In between speaking sessions at a client conference in Tampa, my coworker and I checked email and scrolled through social media feeds to kill time. We talked about how banal our lives were at that moment, sitting in this empty warehouse listening to a man with a strong Long Island accent speak about truck fleet maintenance. She showed me friends of hers who had picked up and moved to Spain and ate cheese, bread, and wine for every meal, and families who relocated to Africa, playing on the beach in between homeschool lessons. It was a completely different life filled with adventure, an escape from the everyday.
But I turned to her and said, “You know what, that looks nice in theory, but I’m just way too traditional to ever choose a life like that.”
And as I admitted it, I even surprised myself. I’m the girl who’s allergic to the suburbs and is comforted by the soft glow of city streetlights pouring through the bedroom window. I’m the girl who dreamed of buying and renovating a brownstone in Troy and raising city kids.

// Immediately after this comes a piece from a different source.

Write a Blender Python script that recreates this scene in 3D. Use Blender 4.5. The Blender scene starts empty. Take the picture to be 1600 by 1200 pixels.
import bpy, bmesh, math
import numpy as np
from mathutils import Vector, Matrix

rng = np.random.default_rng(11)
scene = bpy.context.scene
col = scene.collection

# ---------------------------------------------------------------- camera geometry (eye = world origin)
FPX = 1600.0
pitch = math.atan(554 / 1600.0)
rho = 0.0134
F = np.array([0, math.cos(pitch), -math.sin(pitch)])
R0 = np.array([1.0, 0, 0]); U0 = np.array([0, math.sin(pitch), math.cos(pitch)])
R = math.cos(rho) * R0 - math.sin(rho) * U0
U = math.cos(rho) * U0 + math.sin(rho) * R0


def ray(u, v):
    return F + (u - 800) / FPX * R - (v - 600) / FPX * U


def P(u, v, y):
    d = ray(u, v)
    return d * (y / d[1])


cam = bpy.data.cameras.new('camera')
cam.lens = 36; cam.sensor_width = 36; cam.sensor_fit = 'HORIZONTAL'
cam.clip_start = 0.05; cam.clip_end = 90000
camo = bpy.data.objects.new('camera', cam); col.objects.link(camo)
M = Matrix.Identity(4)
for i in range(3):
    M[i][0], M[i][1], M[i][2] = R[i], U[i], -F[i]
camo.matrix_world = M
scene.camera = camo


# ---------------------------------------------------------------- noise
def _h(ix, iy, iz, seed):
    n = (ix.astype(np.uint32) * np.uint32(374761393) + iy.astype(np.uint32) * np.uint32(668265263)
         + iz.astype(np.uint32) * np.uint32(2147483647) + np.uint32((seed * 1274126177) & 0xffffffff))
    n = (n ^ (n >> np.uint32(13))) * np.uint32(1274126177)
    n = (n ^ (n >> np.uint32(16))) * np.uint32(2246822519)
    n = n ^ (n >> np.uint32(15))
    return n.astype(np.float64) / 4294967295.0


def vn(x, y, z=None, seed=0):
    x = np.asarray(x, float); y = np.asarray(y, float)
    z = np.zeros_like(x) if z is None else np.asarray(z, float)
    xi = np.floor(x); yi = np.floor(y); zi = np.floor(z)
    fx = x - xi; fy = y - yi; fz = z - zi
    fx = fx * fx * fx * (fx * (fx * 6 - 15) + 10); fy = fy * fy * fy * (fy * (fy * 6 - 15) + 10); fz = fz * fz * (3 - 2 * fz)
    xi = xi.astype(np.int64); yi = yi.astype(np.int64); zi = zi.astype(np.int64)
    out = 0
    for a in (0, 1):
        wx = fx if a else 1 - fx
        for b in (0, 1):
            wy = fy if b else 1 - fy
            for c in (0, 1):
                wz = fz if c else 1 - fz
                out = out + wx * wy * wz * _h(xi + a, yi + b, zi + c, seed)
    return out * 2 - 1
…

I’m the girl who posts #MondayMotivation quotes on Instagram and is laser-focused on her next career move.
But lately, something in me has shifted.
I’ve spent the last 10 years embracing the word “hustle.” In undergrad I strived for a 4.0 every semester, I immediately started a one-year intensive grad school program upon college graduation where I secured a coveted research assistantship position and walked away with my master’s degree two semesters later, and after grad school graduation I was persistent in landing a job at an advertising agency while perfecting my thesis. And you’d think it would have stopped there, but I was only 23.
I consistently worked harder to land promotions and secure raises, and then I started the job search to move to a bigger, better agency with more opportunities, in the midst of planning my wedding to MPR. Soon after the wedding, we Marie Kondo’d our possessions, packed up our cars, and moved down to Charlotte, NC, where I spent the first year at my new job proving myself to new bosses, account managers, and clients, while raising a 9-week-old puppy.
And now I’m 28, and to be honest, I’m ready to step off the hamster wheel.
I’m not sure whether this mindset shift came organically or consciously, slowly or all at once, but I’ve made a change. I’ve cut ties between my job and my identity. I’m favoring my personal relationships over compulsively checking work emails. I fell in love with a house nestled under tall, lush trees with white siding, glossy black shutters and a big front door (that I mentally planned to paint candy apple red), and brick front steps with a black iron railing where I would string wreaths and twinkle lights come the holiday season.
I suddenly felt like Lauren from Younger when she turns to Maggie and gasps, “Oh my God, am I basic?”
Who is this suburb-yearning, pumpkin spice candle-lighting, legging and bean boot-wearing girl? I’m not even mad – I’m wondering why she didn’t come out sooner.
I remember when I was 18 and entering the “real world,” I had three big goals:
- Work in an advertising/PR agency in a writing position ✔️
- Live in a cool city ✔️
- Marry a fellow semi-hipster, pop-punk loving man as driven as I was ✔️
So perhaps, for the first time, I feel like I can rest. Like I can embrace and enjoy the present instead of always looking ahead to what’s next. I don’t know what this season is in my life, but I’m not going to fight it. I’m going to lean into it. And if that makes me basic, then I will happily own it.